Zur Sache: Weltklasse-Paare bei Dancing Superstars
Die Bundesliga der Formationen ist in Bremen beendet worden. Doch schon jetzt können sich die Tanzsport-Fans auf ein weiteres Highlight freuen. Vom 30. Mai bis 2. Juni treffen sich rund 4000 Tänzerinnen und Tänzer, Trainer und Wertungsrichter zum Dancing Superstars-Festival im Congress-Centrum. Eine Besonderheit ist Ausrichter und Veranstalter Roberto Albanese gelungen. Er hat es geschafft, internationale Wettkampfturniere zu integrieren. Das hatte der Grün-Gold-Trainer im vergangenen Jahr bereits angekündigt. „Damit werten wir die Veranstaltung noch mal mehr auf. Ein internationales Wettkampf-Turnier mit anschließenden Trainings-Workshops gibt es bislang schließlich nicht.“ Und nun treffen sich Weltklassepaare in der Standard- und Latein-Sektion. Mit dabei natürlich die besten Paare des Grün-Gold-Club, Timur Imametdinov und Nina Bezzubova sowie Zsolt Sándor Cseke und Malika Dzumaeva. Aber auch die Junioren I im Standard und Latein werden im Rahmen der Dancing-Highlights um Sieg und Niederlage kämpfen. „Auch hier haben wir diverse Paare am Start“, freut sich Club-Chef Jens Steinmann.
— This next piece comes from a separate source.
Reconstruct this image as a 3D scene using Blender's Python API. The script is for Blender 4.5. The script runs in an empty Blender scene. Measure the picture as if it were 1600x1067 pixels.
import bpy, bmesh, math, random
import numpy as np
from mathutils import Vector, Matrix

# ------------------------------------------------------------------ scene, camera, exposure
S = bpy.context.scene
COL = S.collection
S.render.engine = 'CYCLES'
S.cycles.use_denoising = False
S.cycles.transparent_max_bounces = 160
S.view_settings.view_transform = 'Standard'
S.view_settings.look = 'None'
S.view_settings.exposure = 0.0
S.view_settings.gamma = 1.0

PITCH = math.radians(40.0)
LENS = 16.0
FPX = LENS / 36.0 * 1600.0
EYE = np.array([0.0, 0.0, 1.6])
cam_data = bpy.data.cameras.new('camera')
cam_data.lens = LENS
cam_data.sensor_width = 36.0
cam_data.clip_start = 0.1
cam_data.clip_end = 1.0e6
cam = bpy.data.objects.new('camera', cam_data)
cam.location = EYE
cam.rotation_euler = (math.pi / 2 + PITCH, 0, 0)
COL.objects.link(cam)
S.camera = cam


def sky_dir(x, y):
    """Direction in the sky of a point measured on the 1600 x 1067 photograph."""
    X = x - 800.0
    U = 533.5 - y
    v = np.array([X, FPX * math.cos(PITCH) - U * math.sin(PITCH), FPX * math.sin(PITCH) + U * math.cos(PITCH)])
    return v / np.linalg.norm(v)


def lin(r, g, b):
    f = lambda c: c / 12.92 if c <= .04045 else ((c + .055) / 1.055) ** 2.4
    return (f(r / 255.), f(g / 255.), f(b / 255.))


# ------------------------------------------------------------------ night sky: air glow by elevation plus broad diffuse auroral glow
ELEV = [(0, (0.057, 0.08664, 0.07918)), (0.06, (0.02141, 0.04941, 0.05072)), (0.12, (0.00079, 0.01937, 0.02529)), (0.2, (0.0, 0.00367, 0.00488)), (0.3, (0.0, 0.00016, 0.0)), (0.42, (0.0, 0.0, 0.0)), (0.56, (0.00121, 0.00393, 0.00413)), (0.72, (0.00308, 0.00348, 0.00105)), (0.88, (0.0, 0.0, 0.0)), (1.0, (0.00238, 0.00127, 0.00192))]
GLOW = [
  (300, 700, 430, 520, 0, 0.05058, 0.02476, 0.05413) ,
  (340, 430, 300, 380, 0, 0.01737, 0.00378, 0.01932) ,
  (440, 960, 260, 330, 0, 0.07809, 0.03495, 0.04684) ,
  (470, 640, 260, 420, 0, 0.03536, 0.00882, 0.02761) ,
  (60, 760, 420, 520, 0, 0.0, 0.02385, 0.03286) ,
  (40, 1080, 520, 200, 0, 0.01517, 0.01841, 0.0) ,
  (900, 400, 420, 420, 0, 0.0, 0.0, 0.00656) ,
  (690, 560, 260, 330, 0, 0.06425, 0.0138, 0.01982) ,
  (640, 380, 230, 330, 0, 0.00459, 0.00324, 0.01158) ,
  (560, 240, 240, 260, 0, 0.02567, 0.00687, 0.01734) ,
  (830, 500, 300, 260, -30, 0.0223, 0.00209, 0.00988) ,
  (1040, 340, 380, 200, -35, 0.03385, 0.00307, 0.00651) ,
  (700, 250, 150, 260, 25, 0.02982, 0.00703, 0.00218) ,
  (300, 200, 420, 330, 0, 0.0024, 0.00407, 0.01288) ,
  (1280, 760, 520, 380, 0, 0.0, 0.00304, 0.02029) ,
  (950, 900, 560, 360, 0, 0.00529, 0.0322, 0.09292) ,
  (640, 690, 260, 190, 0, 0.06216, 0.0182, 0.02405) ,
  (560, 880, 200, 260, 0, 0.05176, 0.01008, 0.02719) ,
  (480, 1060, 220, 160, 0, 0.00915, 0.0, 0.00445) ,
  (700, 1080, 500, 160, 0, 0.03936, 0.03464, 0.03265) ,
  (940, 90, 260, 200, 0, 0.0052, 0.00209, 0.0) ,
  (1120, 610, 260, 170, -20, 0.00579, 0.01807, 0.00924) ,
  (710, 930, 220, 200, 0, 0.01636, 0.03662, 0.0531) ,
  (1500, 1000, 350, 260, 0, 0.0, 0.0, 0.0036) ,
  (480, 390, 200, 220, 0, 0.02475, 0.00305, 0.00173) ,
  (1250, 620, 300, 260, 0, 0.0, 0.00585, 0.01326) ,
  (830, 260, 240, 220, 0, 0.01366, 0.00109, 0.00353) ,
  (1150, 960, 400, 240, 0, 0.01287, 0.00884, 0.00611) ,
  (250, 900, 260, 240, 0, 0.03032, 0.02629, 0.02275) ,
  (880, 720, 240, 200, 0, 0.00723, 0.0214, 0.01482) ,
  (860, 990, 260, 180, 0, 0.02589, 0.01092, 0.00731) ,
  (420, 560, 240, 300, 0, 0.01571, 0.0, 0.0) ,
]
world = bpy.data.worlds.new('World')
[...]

Wie schon in den Vorjahren haben namhafte Trainer für Workshops und Schulungsmaßnahmen ihre Zusage gegeben. Neben Roberto und Uta Albanese werden die beiden DTV-Bundestrainer Martina Wessel-Therhorn (Standard) und Horst Beer (Latein) dabei sein, auch Catia & Giordano Vanone und Colin James sowie viele weitere renommierte Weltklasse-Trainer. Das Besondere an den angebotenen Workshops in Bremen ist, dass nicht nur die Turnierpaare in Standard und Latein, Salsa, West Coast Swing oder Discofox angesprochen werden, sondern auch alle anderen Tanzbegeisterten die Gelegenheit haben, einmal mit Top-Trainern zu arbeiten.